I am indebted to Michael Collins (nephew of Michael Collins) who gave me the diary found on Michael Collins' body, and Michael Collins-Powell who gave me other treasured documentation, as did Mary Clare O'Malley; to John Collins-Pierce, who trusted me with the
Memoirs
of Helena Collins and Mary Collins-Powell; to Liam Collins for his reminiscences; also to Liam O'Donoghue for the Nancy O'Brien letters. A further dimension was added to the book when Dorothy Heffernan and Máire Molloy willingly gave of their time and supplied letters and documentation in relation to their mothers – Dilly Dicker and Susan Killeen respectively. I also found original insights in the letters of Moya Llewelyn Davies, given to me by Diarmuid Brennan.

I am extremely grateful to Iosold Ó Deirg who let me see Michael Collins' journals, which were written in Sligo jail in 1918 and given to her mother Sinéad Mason during a subsequent raid. I am also grateful to Maura Hales-Murphy and Eily Hales MacCarthy for access to their family letters in relation to Michael Collins.

A sincere word of gratitude to Domhnall MacGiolla Phoil, to his wife Mary, also to Eily Hales MacCarthy and her husband, Gus, who have been most generous with their time and advice.

I owe a special word of gratitude to Peter Barry, who generously allowed me access to the Kitty Kiernan collection of letters and gave permission to reproduce material from it.

I greatly appreciate the assistance and courtesy of the staff of the following bodies and thank them for access to and permission to quote from the archives in their care: Seamus Helferty, Kerry Holland and staff at the Archives Department of University College, Dublin; the Mulcahy Trust (the papers of Richard Mulcahy); Commandant Peter Young, Military Archivist and his staff; Gerry Lyne and staff at the National Library; Dr Bernard Meehan and staff of the manuscript department, Trinity College, Dublin; the Director and staff of the National Archives, the State Paper Office and Public Records Office; Niamh O'Sullivan, Archivist, and staff at Kilmainham Museum; Stella Cherry, Curator, Samantha Melia and other staff in the Cork Public Museum; the British Library Newspaper Board; Noel Crowley and staff at Ennis County Library; John Eustace and the library staff at Mary Immaculate College, University of Limerick; also Bríd Frawley at the University of Limerick.
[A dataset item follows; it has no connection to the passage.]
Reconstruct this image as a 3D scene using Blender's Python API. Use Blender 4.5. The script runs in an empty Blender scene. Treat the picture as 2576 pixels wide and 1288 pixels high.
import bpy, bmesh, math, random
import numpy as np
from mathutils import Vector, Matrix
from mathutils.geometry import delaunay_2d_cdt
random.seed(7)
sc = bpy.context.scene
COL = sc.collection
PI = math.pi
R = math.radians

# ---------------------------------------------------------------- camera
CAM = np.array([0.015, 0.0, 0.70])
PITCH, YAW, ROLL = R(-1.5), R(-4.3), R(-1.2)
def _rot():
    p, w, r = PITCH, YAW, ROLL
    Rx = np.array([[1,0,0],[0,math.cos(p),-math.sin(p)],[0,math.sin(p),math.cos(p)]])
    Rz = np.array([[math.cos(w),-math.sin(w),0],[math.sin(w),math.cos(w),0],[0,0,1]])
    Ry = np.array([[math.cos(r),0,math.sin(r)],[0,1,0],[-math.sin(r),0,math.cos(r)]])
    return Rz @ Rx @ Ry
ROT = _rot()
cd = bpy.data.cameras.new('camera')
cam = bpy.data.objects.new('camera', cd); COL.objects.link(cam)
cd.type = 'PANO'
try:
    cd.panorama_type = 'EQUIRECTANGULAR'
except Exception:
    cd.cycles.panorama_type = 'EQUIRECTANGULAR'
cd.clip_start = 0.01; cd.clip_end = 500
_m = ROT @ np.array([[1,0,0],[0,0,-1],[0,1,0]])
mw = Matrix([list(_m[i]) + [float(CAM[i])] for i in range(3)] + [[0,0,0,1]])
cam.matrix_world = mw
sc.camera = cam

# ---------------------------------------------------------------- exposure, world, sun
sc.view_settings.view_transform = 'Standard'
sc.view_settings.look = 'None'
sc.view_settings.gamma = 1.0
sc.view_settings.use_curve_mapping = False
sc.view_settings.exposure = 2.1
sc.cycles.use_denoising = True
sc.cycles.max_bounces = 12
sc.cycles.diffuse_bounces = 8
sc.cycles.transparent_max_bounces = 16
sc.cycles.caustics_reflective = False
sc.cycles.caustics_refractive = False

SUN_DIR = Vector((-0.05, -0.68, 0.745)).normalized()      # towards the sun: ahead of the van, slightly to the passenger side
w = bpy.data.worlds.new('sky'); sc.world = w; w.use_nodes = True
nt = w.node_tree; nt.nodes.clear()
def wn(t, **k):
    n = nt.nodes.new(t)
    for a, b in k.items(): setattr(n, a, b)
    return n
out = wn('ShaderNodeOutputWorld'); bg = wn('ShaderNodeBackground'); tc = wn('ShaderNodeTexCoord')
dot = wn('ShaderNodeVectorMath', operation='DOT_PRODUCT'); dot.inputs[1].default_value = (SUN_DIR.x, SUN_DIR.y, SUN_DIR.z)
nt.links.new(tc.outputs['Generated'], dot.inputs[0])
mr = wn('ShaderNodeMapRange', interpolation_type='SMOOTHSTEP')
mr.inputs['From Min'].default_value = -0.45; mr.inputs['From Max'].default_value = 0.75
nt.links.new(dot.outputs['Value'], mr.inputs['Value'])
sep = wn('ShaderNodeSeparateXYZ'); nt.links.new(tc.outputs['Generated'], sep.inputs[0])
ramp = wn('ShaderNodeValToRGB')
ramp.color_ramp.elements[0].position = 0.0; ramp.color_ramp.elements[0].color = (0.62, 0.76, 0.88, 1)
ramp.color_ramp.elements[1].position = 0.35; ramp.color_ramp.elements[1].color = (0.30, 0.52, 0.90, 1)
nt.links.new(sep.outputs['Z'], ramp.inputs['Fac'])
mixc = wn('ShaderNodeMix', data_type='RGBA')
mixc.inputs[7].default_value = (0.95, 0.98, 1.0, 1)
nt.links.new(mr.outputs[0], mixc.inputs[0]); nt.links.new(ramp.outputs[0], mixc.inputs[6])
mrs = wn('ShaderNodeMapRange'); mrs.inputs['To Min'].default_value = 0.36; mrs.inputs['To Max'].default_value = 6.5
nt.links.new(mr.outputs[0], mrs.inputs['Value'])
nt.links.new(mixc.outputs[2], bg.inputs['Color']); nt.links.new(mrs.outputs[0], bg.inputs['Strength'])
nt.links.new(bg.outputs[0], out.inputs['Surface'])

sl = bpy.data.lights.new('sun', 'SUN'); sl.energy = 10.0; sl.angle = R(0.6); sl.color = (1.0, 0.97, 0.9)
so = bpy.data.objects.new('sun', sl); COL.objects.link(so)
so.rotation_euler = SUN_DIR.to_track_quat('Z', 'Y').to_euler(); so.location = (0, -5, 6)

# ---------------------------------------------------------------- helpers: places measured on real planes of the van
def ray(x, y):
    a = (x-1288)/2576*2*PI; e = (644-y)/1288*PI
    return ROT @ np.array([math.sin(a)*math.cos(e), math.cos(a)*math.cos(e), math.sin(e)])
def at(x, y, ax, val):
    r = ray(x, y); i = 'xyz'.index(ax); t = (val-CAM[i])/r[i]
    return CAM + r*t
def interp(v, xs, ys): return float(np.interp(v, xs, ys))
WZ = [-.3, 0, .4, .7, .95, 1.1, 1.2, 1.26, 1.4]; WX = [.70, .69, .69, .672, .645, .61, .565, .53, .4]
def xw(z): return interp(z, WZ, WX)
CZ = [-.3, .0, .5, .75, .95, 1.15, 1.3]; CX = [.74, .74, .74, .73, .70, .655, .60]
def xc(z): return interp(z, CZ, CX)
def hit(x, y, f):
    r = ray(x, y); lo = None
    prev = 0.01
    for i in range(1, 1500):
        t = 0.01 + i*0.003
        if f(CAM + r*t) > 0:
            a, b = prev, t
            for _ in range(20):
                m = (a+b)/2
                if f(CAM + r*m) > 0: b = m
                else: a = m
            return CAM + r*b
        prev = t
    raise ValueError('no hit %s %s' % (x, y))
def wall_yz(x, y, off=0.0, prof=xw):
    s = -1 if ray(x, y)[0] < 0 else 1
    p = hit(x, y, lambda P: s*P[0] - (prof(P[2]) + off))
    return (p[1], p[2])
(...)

I valued the positive response of the many people who gave interviews and helped me over my years of research: Dan Cahalane, Frank Aiken, Dr Ned Barrett, Jim Kearney, Bill Powell, John Toolan, Tom McCarthy, Tony Killeen, Josephine Griffin, Mary Banotti, Andy Tierney, John L. O'Sullivan, Todd Andrews, Ernest Blythe, D. V. Horgan, Margaret Helen, Criostóir de Baróid, Seán MacBride, Dave Neligan.

I realised that finding photographs of those who lived in the early part of this century would be difficult. Therefore I am most grateful to those who went out of their way to contact other family members and did not spare themselves in locating photos: Michael Collins, Iosold Ó Deirg, Dorothy Heffernan, Máire Molloy, Ned O'Sullivan, Michael Collins-Powell, Helen Litton, Eily Hales-MacCarthy, Maura Murphy, Sylvester Barrett, Declan Heffernan, Ann Barrett, Josie Barrett-Leahy.

A sincere thank you is due to Jo O'Donoghue, editor of Marino Books/Mercier Press, who worked with me unstintingly through the final drafts of the manuscript, and also to Anne O'Donnell and Siobhán Cullen.

Thanks is also due to the many who could not help directly but who took the trouble to write or telephone me with snippets of information. A special word of gratitude is due to the members of my family and to my many relatives and friends for their patience throughout my years of research and writing.

The assistance of all has been gratefully appreciated and I regret if I have inadvertently omitted to mention any name.